On the positive side: The 30 Thermomax tubes produce enough hot water to meet all of our domestic hot water needs (taking showers, washing dishes, etc.) and to heat our mobile home even on very cold days with the hot water circulating under the floors. There is also plenty of hot water left over, and this has been used to heat the water in the 15' "doughboy" above-ground pool we are using for water storage out back. This extra "heat sink" for the system turns out to be a necessity to keep the water in the system from getting too hot and in fact melting the PEX tubing and bursting it (see "on the negative side" below). A 20 tube Thermomax unit would be sufficient for meeting out domestic hot water and house heating needs. The 30 tube unit was in fact purchased in order to heat the water in a lap pool in the greenhouse which we were never able to build. (We we could not get county approval for the kind of pool we had designed and could afford.)

One of the most spectacular pluses of the system is that it produces virtually the same amount of hot water on cold, windy days (providing the sun is out, of course) as it does in fair, warm weather. Since the heat elements are protected in a vacuum tube, they just aren't affected by ambient conditions. When there is sun, we have hot water... On one memorable blustery day, we had mixed clouds and sun with some rain. The Thermomax still pumped out the hot water when it was getting rained on.

Conventional solar heating units with water circulating in tubes in an enclosed, black box don't produce nearly as much hot water when it is cold or windy outside . The Thermomax unit was in fact designed in Great Britian where the weather is anything but favorable for solar hot water heating. Even on semi-cloudy days, the unit works very well.

On the negative side:
It is absolutely necessary to use all or most of the high heat produced by the Thermomax unit or the water will actually BOIL as it circulates. PEX tubing is rated at a maximum water temperature of 180 degrees. PEX can tolerate hotter water only for a short time after which the tubing melts and bursts open as shown in the picture.

"Should you happen to be walking underneath
when this happens, you get a nice scalding hot shower.
Been there... done that... not eager to repeat the experience."
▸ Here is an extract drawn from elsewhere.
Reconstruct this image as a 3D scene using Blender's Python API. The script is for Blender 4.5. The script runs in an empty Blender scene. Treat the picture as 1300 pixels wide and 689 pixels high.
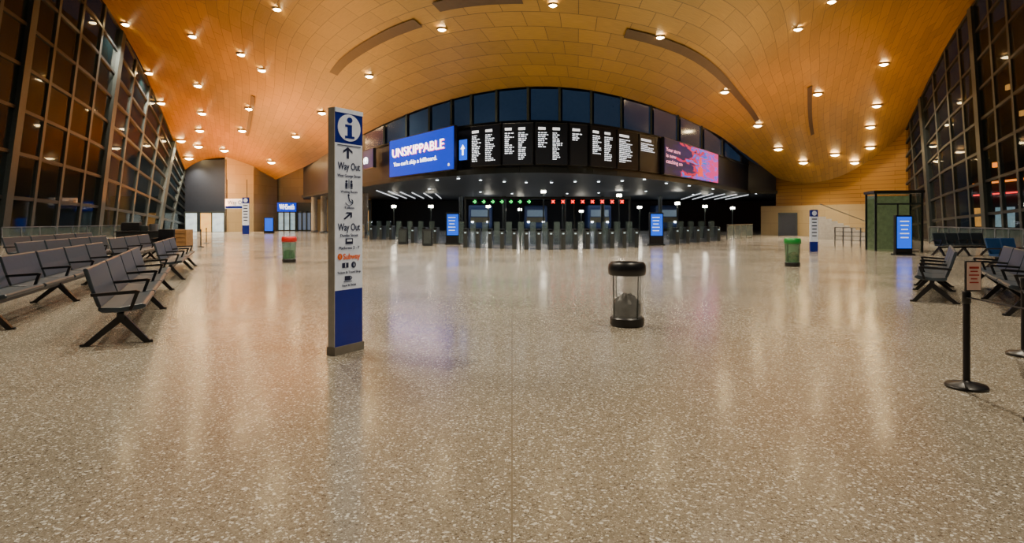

The answer to this problem is obviously to size the system correctly and to provide a place for all the energy generated to be used. We also installed three feet of copper pipe (see left) where the hot water emerges from the Thermomax manifold on the roof and goes down through the roof into the greenhouse. This is where the water is the hottest and most likely to burst the PEX. Installing copper for the entire loop between the Thermomax and the main circulating manifold would not be a bad idea. This has helped a great deal avoid trouble when the system does get too hot...

Also highly recommended is a thermostat which reads the temperature of the water in the unit, and which turns on the circulating pump when the sun is up high enough in the morning to begin heating the water and turns it back off again in the evening or when clouds roll in and there is little hot water to circulate. These are available from In Hot Water Heat and Power. We use a simple on/off timer at the moment (less expensive) which we have set to turn the unit on first thing in the morning and turn it off at night. The timer obviously must be reset periodically to match the rising and setting of the sun.

Finally on the negative side, there is still the need to heat water with some other source (a conventional water or more specialized boiler unit) at night. Adjusting your schedule so that most showering and washing dishes is done during daylight hours when the sun can do your water heating for you is one obvious way to offset this. Establishing some way to store some of the day's hot water for night time use is another. We are collecting old water heaters to hook in series which no longer work but their tanks are still intact to do this.

Passive solar heating is a further solution. The large "thermal mass" of our adobe floors in the new straw bale house (or a concrete slab in a conventional home) will absorb the sun's energy which stream in through it's south facing windows and doors during the day and radiate it back out again at night to help heat the house...




"At last!! Won't be cold no more in the Winter."